To navigate relationships in this age of technology is no easy game; when it happens to be at one’s workplace, get set for even more complications.

At work, love lost


Mona

To navigate relationships in this age of technology is no easy game; when it happens to be at one’s workplace, get set for even more complications. Post #MeToo movement, rules are being rewritten and harsh penalties doled out to the ones that err.

The recent firing of McDonald’s CEO Steve Easterbrook over dating an employee has brought the focus once again on office affairs, especially as the new HR practices are increasingly stressing on dating disclosures.

Why the need?

Priyanka Gupta sees no logic in divulging one’s personal details in the professional domain. “As long as one is not spending the entire day inside a colleague’s cubicle, no one needs to know.” An accountant with an auditing firm, she dated the man she’s married to. “While we did hang out like any two colleagues do at work, our personal equation was built outside office hours,” says the girl, who quit the company days before she got engaged.  

Standard policy

Surbhi Sharma recently got married and her hubby happens to be her former colleague. An HR professional, she was on a ‘good morning, good evening’ equation with Akshit Butola, who was in the sales team of the same firm. “The bond developed post Akshit left the firm, so as such there was nothing to reveal to the company. But yes, like most companies, had it been the case, one of us would have been expected to quit, which is the standard policy.”

Private space

Anuja Lath, founder Red Alkemi, sees no red in office romances! “Red alchemy has seen many happy relationships prosper, which have led to happy marriages.” As for dating disclosures, she maintains, “I personally see it as infringement on people’s personal space. As a boss, my duty is to see if an employee is productive or not, not who he or she is dating. As a small company it works for us, but I do realise with corporates things are difficult. More the people, more you need to manage.” 

Entrepreneur Sameer Jain too sees no need of dating disclosures as of now. “Over the years, couple of people have found love within our organisation and got married; we are all okay with that.” Net Solutions, the company he has founded, doesn’t discriminate against couples. “While at times HR finds it hard to entertain joint leave requests, but as my wife and I work in the same company, the privilege must be extended to everyone.” 

While post #MeToo, Jain is aware of the issues that can crop up, he handles them by ensuring a safe workplace. “Things are streamlined for we have women at senior positions and stringent policies that ensure work ethics. Even our office parties are sans alcohol and no question of anyone being uncomfortable ever.”

Personal vs professional

Many professionals would rather not mix personal and professional fronts, like Trishneet Arora.
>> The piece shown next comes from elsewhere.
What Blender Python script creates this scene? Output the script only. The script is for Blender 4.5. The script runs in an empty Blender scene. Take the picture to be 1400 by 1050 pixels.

This CEO of TAC Security is all for ‘no romance at work’ policy. “While we do not and cannot ask people to break relationships, if we get know we humbly ask one person to quit.” Arora, nominated as Forbes 30 Under-30 for 2018, reasons, “Being in cyber security, confidentiality is everything. Not only at office, we cannot even have people dating with our competitors either. I am not the one to mix personal and professional equations.” 

Entrepreneur Charu Kumar feels that at times people lack maturity to handle relationships at work. “I have seen that personal equations do end up affecting professional atmosphere. There are jealousies, insecurities at play and if the couple is in same team, it becomes rather difficult to maintain objectivity.”

Prerna Kalra, founder, Open Hand Solutions, which deals in HR practices and Prevention of Sexual Harassment at the Workplace (POSH), finds dating disclosures the right step. “More and more companies are now shunning couples in the same team, especially in the reporting line.” Here, just like McDonald’s CEO, onus is on the senior person. “The subordinate, in situations like Steve Easterbrook’s, usually gets the benefit of doubt. Not mature enough, the subordinate can get awed by the power and position, and is in a vulnerable position. Even if a senior is approached by a junior for a consensual relationship, the former should guide the latter.”